October Country, that country where it is always turning late in the year. That country where the hills are fog and the rivers are mist; where noons go quickly, dusks and twilights linger, and midnights stay. That country composed in the main of cellars, sub-cellars, coal-bins, closets, attics, and pantries faced away from the sun. That country whose people are autumn people, thinking only autumn thoughts. Whose people passing at night on the empty walks sound like rain… – Ray Bradbury
My 2011 essay “Moondance” was mostly an examination of the psychological and philosophical consequences of modern people’s disconnection with nature, but it also included the following:
October usually enjoys a particular sort of cool weather, a crisp breeziness quite unlike that one might experience on an early spring day or a comparatively warm winter one; this is October Weather, my name for that special atmospheric condition I associate with turning leaves and the imminent arrival of my birthday. In New Orleans I was often cheated of it…but when [it] did arrive I was filled with a sort of wild, witchy joy; I wanted to stay out late, to suck the fragrant air into my lungs and fly through the night under the harvest moon with my hair streaming behind me.
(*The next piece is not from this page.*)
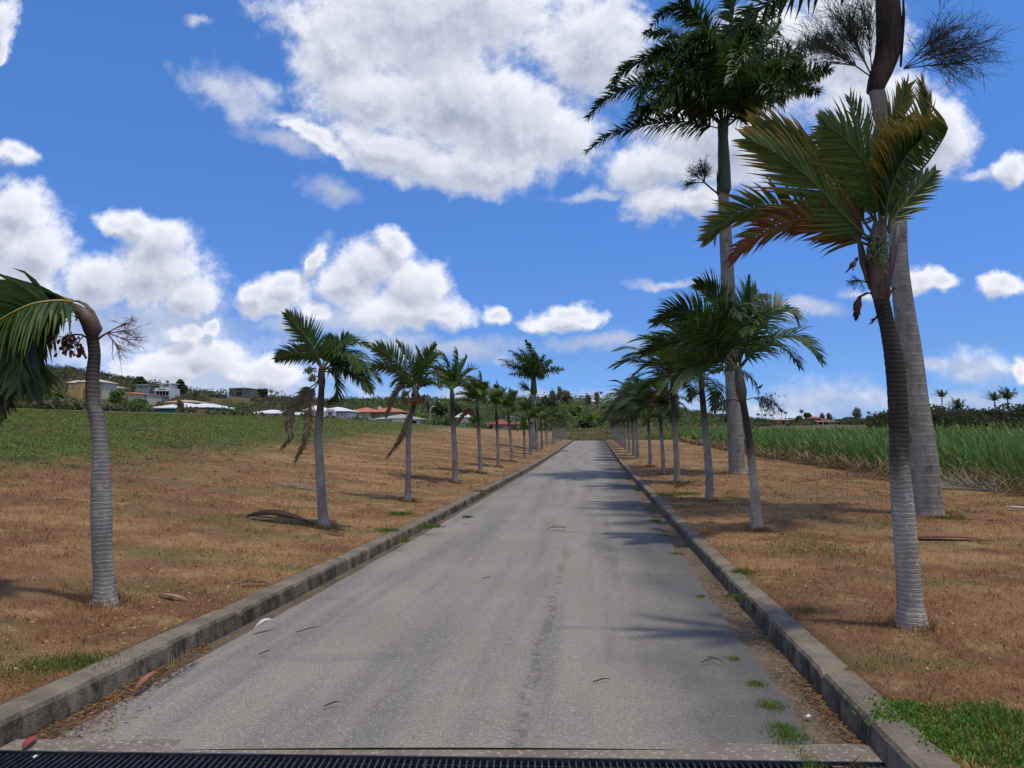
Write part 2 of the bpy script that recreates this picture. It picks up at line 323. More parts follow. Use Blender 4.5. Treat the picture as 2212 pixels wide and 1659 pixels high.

As a young teen I often sneaked out in the middle of the night to enjoy such weather, and after I arrived at UNO I would wander about the campus on such evenings or ride my bicycle to midnight movies…And though as I age my reaction to October Weather isn’t nearly as strong as it was in my teens and twenties, on clear, cool October nights I still feel the urge to go out and dance in the dry leaves under the moon.